Como siempre, la buena suerte estuvo con Diego Silveti al que le cayeron los dos mejores toros, pero ellos no tuvieron la misma fortuna al corresponderles el matador de la dinastía de El Meco, que no los supo aprovechar, sobre todo al tercero de la tarde y lo desperdició con impudicia insistiendo en descargar la suerte de manera exagerada. Al sexto, un toro que por su estampa parecía que había viajado muchas décadas en el tiempo, lo mató a recibir. Un morito con edad y muchos kilos que además, nos regaló el esplendor de un derribo al caballo, escena taurina que ya no vemos porque en las ganaderías comerciales escasea la casta y en ellas, la fuerza ya no existe.
El cárdeno claro corrido en tercer turno fue un toro muy bravo que perseguía el engaño de Silveti metiendo los pitones con magnífico estilo, una agresividad muy manejable, fijeza y mucha clase. Un toro para treparse a los cuernos de la luna y que en fecha tan significativa traía un estandarte anunciando que la bravura piedrenegrina sigue tan viva como hace siglo y medio, pero el torero, como los tiburones del programa de negocios, dijo “yo estoy fuera” y se salió de cacho.
Jerónimo cumplió y Fermín Rivera, con los dos de menor clase, estuvo torerísimo, todo firmeza, técnica y decisión. Dicen que es un diestro frío, pero eso no es cierto. Es un gran matador de toros, lo que pasa es que él se dedica a torear y no a mendigar aplausos con sonrisitas al tendido.

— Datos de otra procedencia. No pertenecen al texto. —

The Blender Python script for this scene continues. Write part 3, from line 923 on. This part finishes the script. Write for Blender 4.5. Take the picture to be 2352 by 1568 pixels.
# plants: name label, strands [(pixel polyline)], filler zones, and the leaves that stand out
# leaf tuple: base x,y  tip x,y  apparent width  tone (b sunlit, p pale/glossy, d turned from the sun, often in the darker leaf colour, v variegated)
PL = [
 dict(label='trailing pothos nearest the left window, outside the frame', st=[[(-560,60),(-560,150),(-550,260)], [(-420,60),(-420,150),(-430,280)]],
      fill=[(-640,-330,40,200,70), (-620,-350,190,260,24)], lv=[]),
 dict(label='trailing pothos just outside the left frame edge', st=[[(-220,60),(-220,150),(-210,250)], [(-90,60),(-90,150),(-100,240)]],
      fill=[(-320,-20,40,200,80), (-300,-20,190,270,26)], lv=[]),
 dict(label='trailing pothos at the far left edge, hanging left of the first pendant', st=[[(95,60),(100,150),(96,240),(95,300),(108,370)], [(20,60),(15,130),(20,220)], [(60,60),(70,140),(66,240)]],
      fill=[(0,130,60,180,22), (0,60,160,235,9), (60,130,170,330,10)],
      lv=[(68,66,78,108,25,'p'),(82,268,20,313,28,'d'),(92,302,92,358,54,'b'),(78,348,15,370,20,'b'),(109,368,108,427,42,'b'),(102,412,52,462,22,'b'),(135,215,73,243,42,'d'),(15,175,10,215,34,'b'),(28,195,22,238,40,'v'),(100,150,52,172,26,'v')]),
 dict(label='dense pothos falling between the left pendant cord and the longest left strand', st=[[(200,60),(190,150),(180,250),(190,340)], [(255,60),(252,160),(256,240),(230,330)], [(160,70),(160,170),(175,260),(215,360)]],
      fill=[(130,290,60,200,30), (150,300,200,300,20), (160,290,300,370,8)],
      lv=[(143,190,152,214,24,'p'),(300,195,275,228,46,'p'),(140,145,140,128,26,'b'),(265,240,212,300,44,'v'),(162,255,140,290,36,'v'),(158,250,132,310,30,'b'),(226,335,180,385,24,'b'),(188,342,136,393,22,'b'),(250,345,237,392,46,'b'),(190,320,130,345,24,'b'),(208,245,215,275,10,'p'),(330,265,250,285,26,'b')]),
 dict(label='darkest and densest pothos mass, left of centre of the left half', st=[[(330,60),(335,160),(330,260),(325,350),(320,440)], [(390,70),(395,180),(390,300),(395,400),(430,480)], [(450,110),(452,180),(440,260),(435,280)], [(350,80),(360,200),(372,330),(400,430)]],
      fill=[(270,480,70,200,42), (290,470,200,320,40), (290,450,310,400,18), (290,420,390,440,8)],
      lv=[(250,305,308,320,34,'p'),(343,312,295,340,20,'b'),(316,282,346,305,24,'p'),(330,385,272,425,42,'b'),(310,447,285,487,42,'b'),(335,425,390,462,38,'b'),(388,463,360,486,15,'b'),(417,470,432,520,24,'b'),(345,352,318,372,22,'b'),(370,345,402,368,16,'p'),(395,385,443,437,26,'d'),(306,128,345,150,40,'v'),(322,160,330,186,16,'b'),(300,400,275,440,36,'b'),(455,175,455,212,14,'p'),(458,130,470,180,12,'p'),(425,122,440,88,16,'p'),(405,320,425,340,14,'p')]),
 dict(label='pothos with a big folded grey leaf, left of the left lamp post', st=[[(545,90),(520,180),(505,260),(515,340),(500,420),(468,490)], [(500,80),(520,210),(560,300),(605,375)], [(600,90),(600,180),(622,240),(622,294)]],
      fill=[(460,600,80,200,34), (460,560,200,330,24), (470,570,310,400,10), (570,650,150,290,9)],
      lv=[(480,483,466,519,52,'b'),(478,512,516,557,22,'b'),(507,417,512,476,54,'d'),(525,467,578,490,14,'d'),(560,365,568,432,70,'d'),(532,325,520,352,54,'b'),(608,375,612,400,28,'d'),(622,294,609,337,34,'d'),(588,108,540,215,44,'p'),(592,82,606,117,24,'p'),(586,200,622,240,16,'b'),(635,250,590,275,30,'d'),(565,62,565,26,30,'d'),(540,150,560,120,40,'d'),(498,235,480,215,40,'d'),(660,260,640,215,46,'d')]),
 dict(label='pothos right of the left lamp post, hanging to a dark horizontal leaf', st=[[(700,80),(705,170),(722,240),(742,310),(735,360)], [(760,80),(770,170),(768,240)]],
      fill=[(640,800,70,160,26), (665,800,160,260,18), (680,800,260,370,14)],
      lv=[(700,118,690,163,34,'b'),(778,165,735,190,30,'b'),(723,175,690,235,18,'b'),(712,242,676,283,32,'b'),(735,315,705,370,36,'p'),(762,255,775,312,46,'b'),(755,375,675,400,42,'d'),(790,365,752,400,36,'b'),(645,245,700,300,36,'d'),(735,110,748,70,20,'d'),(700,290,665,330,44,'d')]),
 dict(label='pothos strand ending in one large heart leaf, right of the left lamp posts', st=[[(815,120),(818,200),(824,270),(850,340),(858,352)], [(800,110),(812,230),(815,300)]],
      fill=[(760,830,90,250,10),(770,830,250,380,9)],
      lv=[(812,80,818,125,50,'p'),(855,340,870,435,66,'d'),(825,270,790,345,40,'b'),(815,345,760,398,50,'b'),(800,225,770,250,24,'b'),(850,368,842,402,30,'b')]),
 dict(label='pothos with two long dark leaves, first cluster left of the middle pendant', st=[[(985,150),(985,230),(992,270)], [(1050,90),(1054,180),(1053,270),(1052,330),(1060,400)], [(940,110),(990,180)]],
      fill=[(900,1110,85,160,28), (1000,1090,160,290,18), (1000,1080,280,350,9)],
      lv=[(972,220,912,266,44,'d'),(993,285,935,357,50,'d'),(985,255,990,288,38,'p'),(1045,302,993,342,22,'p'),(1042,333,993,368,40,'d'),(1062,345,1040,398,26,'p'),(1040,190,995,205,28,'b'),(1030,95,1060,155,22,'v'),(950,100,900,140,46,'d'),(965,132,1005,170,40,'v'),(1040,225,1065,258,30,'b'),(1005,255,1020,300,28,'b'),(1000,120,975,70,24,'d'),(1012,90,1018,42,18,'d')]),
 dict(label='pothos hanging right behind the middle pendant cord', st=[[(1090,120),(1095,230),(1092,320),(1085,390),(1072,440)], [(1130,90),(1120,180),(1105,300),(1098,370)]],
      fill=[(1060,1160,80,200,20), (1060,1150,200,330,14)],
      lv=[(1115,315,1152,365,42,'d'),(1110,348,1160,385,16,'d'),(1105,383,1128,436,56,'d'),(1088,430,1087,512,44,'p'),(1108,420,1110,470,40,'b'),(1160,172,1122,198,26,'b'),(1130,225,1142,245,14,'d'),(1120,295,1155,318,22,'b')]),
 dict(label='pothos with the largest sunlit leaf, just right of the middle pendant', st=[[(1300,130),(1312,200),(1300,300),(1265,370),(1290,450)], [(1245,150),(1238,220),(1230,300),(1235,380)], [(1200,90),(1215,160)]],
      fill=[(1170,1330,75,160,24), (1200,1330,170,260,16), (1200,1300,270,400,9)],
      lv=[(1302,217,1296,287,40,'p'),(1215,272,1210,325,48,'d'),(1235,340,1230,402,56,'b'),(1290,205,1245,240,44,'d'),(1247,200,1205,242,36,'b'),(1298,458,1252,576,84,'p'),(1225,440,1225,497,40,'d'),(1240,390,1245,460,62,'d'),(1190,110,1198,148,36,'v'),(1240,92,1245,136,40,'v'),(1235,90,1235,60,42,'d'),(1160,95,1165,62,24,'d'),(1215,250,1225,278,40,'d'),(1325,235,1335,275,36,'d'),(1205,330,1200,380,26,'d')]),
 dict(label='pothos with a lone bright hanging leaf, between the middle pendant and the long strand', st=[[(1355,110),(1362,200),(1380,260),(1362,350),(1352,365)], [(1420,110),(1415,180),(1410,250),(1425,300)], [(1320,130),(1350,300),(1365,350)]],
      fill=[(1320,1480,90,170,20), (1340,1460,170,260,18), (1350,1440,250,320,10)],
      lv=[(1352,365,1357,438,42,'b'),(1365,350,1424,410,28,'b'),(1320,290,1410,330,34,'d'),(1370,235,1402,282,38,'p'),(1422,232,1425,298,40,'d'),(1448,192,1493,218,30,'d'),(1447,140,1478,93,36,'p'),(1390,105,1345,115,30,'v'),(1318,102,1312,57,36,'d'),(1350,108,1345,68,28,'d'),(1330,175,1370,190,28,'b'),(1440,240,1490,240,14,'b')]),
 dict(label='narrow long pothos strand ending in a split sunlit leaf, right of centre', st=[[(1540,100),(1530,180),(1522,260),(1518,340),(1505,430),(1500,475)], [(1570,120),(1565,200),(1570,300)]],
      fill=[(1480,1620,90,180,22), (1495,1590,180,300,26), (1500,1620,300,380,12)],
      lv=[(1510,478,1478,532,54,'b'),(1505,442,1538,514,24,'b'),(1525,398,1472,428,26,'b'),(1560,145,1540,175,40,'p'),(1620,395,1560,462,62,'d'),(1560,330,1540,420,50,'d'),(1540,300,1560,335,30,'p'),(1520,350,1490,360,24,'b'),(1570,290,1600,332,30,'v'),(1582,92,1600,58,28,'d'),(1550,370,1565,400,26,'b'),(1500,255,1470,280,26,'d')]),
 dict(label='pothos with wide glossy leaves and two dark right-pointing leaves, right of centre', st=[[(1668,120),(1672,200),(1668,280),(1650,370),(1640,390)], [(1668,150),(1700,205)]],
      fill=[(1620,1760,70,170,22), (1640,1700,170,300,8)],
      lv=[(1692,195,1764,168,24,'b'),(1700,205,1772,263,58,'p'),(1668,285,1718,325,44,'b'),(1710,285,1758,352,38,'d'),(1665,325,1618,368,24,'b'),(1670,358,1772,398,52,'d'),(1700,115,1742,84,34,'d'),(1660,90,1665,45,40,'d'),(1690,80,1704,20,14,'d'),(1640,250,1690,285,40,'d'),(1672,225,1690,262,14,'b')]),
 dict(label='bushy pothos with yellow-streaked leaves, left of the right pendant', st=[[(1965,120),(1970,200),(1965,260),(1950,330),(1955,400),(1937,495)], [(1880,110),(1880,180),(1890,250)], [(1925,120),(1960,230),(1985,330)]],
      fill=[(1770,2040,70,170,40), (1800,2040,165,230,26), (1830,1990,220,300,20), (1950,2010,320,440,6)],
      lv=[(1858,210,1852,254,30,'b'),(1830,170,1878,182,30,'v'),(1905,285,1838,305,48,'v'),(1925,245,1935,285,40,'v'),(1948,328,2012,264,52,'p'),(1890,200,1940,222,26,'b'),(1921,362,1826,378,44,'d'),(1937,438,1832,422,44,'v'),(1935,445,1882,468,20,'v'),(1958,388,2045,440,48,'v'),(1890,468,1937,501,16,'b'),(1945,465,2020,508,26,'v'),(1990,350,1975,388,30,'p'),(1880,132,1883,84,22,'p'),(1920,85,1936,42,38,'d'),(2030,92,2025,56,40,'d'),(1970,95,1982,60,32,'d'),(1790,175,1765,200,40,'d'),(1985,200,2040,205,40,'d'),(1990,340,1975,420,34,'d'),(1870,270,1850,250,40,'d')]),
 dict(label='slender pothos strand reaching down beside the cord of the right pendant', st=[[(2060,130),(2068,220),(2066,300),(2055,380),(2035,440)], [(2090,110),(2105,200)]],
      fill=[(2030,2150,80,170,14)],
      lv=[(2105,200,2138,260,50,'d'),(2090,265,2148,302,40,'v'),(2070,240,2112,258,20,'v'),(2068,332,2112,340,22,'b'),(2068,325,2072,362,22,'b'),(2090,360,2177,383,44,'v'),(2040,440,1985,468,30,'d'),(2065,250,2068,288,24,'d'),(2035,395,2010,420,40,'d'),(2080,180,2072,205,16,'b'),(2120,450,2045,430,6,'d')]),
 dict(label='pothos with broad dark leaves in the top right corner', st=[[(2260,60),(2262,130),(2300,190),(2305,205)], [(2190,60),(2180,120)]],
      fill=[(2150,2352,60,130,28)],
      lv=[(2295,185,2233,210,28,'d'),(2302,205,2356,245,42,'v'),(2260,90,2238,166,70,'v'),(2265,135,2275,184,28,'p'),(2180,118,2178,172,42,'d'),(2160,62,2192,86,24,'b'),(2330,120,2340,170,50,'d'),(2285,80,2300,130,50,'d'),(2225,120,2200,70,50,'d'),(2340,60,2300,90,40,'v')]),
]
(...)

Ciento cincuenta años de la ganadería en las manos de la misma familia son muchos años de resistencia, satisfacciones y desencantos; de alegrías y penas, de anteponer el ideal de toro de la casa a muchas situaciones en contra y también, de ver como algunas veces la casta se desperdicia. Yo lo siento, porque los toros de Piedras Negras son mis toros, como míos son el Huapango de Moncayo y los cuentos de Juan Rulfo, desde luego, no porque sea yo su autor, sino porque son cosas que reverencio y por ello lo consideramos nuestro.
Así que a mi veneración por Piedras Negras me abrazo como un náufrago puede abrazarse a una tabla en la mitad del Océano Pacífico, mientras recordaba que las mansurradas de animalitos olfateando taleguillas, sin intentar siquiera como un chispazo en tirar una cornada y los que por accidente derriban a un matador, lo miran rodarse haciendo la croqueta con más ganas de pedirle disculpas que de arreglarlo a cornadas, en la tarde del sábado que pasó, estaban a miles de kilómetros. Entonces, orgulloso de los toros que admiro como si yo los hubiera criado, le dediqué una sonrisa agradecida al ruedo de la Ranchero Aguilar y muy orondo me largué de la plaza.